**Records for the task**
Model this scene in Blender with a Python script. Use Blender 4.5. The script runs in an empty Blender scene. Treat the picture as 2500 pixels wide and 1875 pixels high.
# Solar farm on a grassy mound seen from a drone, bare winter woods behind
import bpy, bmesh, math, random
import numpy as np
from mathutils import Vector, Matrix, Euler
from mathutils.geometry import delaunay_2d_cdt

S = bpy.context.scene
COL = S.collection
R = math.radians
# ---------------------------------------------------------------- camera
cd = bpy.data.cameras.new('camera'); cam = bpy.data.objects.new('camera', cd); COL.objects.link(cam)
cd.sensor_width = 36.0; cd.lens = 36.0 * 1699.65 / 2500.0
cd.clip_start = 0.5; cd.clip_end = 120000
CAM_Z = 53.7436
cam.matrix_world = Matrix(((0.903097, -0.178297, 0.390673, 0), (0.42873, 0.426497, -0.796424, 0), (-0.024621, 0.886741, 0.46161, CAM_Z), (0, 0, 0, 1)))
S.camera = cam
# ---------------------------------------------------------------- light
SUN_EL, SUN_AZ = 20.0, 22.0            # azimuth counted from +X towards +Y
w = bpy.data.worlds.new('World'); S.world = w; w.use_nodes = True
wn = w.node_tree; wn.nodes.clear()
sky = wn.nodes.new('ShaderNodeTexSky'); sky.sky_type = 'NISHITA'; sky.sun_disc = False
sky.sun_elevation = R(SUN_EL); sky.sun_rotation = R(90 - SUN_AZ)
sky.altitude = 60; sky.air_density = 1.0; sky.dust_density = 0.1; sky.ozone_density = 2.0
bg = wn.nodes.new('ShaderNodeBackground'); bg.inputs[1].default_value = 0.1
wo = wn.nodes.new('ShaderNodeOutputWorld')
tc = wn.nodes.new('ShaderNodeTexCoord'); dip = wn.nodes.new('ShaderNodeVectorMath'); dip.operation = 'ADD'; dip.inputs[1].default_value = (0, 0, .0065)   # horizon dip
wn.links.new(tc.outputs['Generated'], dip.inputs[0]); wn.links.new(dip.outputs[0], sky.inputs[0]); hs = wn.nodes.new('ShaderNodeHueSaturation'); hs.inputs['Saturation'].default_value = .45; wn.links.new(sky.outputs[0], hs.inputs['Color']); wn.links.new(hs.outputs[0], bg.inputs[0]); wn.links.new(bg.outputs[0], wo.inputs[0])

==

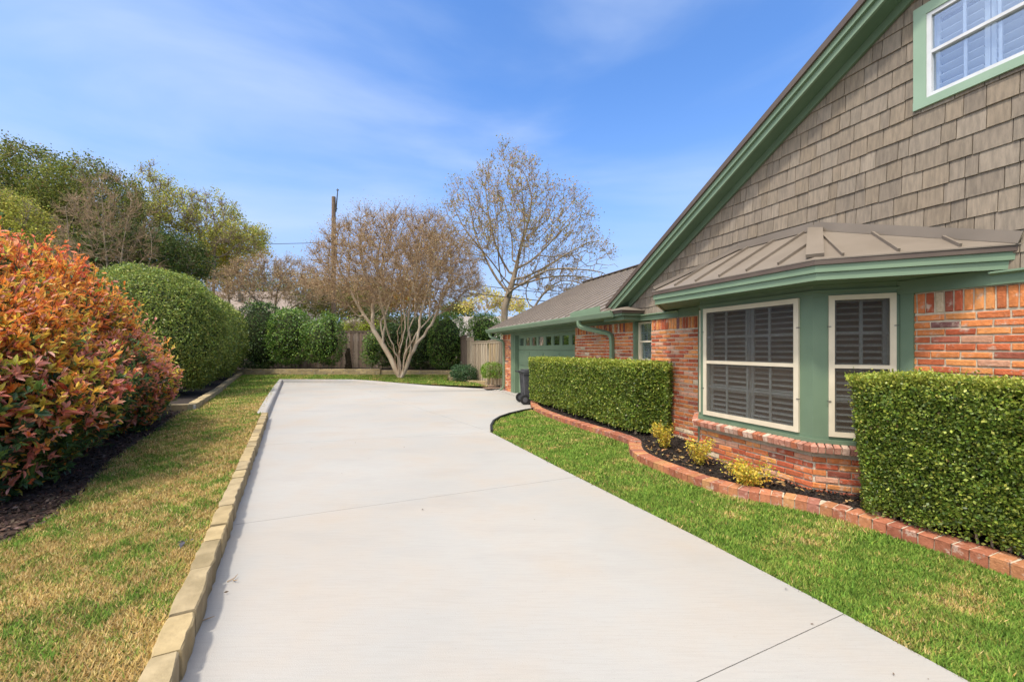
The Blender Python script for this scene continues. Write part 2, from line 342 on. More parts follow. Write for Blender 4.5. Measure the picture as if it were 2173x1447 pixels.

**Problem details**
All lines in the listing above from the line containing "Model this scene" to the line containing "from mathutils.geometry import", inclusive, should be retyped exactly; no other lines should appear.

**Finished answer**
Model this scene in Blender with a Python script. Use Blender 4.5. The script runs in an empty Blender scene. Treat the picture as 2500 pixels wide and 1875 pixels high.
# Solar farm on a grassy mound seen from a drone, bare winter woods behind
import bpy, bmesh, math, random
import numpy as np
from mathutils import Vector, Matrix, Euler
from mathutils.geometry import delaunay_2d_cdt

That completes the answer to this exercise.